Mid-Nineties Generation-X Dramedy: There will forever be movies made about young people not knowing what to do with their lives; they just won’t ever again feature as much [pick one: goatees/loose fitting flannel/Soundgarden]. For this, we’d love to see a group of friends — played by Reality Bites’ Ethan Hawke and Janeane Garofalo, Kicking and Screaming’s Josh Hamilton, Chris Eigeman, and Parker Posey, and Singles’ Campbell Scott, with Winona Ryder in a Schwarzenegger-esque cameo — returning to the campus of their small northeastern liberal arts college for a whirlwind reunion weekend full of ill-advised hook-ups and lengthy, coffee-fueled conversations. For best results, wait long enough that you can convince Noah Baumbach to direct.
 
Traditional Pro-America Men-on-a-Mission War Movie: Inglourious Basterds was a tribute, but its glorious skewering of the history books meant your dad had no interest in seeing it. But if we were to once again assemble a team to accurately re-create a daring rescue mission from the annals of WWII? Hello, best-ever Father’s Day weekend opening!
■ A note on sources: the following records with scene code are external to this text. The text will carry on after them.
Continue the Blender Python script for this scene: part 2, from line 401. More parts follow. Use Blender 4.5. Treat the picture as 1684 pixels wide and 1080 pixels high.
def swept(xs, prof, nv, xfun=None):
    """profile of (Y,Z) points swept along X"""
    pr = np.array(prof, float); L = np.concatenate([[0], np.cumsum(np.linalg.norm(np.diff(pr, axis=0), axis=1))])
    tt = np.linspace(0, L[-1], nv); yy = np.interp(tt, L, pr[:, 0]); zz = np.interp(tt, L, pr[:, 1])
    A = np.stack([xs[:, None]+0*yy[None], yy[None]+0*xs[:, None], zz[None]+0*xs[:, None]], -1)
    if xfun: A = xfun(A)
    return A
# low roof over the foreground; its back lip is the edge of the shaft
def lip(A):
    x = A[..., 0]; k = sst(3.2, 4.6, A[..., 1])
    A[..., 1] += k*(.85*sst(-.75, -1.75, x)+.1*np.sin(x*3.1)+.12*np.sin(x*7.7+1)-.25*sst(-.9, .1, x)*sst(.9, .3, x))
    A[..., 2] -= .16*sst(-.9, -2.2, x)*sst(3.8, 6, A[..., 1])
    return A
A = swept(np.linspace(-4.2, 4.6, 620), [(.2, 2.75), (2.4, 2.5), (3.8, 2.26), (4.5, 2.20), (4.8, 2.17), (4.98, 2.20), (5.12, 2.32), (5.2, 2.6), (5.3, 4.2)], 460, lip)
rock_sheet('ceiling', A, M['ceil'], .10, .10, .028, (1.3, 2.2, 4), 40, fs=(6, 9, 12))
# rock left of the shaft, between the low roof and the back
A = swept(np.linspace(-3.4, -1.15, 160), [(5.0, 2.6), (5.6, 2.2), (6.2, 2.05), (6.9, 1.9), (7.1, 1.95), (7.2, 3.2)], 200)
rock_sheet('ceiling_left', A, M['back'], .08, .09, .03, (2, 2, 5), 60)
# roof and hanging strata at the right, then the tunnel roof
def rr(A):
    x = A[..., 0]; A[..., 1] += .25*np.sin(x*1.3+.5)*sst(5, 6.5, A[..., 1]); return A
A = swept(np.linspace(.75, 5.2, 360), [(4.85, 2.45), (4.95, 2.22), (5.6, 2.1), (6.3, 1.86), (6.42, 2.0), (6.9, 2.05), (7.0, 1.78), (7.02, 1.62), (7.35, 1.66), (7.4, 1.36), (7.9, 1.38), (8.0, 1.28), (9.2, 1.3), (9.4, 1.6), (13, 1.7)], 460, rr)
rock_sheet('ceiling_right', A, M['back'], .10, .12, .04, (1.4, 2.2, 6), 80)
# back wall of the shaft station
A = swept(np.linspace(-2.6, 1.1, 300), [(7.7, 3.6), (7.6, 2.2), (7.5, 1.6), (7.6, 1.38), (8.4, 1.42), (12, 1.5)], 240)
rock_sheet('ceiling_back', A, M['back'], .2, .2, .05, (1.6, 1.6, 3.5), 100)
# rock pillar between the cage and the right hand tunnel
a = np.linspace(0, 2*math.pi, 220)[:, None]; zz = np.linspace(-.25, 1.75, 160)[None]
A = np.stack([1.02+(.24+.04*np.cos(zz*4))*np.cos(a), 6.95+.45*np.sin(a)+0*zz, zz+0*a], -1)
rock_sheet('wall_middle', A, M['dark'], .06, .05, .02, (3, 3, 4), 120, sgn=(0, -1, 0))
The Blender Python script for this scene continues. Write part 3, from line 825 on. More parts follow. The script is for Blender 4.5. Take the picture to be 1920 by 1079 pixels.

We’re talking The Dirty Dozen’s Ernest Borgnine, Kelly’s Heroes’ Donald Sutherland, A Bridge Too Far’s James Caan, The Eagle Has Landed’s Robert Duvall, and — oh hell yes — Where Eagles Dare’s Clint Eastwood, just realistically killing Nazis all over the place.

Interracial Buddy Action-Comedy: Has it been too long since you saw two men of different races, thrown together thanks to a series of contrivances, grudgingly overcome their initial dislike for one another in a comical/occasionally violent fashion? Us too! Now picture it on a grand scale: Rush Hour’s Jackie Chan, 48 Hour’s Nick Nolte, and Money Talks’ Charlie Sheen on one side; Rush Hour’s Chris Tucker, 48 Hour’s Eddie Murphy, and Money Talks’ Chris Tucker (playing a second, even more boisterous character) on the other. Maybe, rival bowling teams on the run trying to clear their name from mistaken-identity FBI terrorist accusations?
 
Okay, what forgotten genre do you want to see get Expendable’d?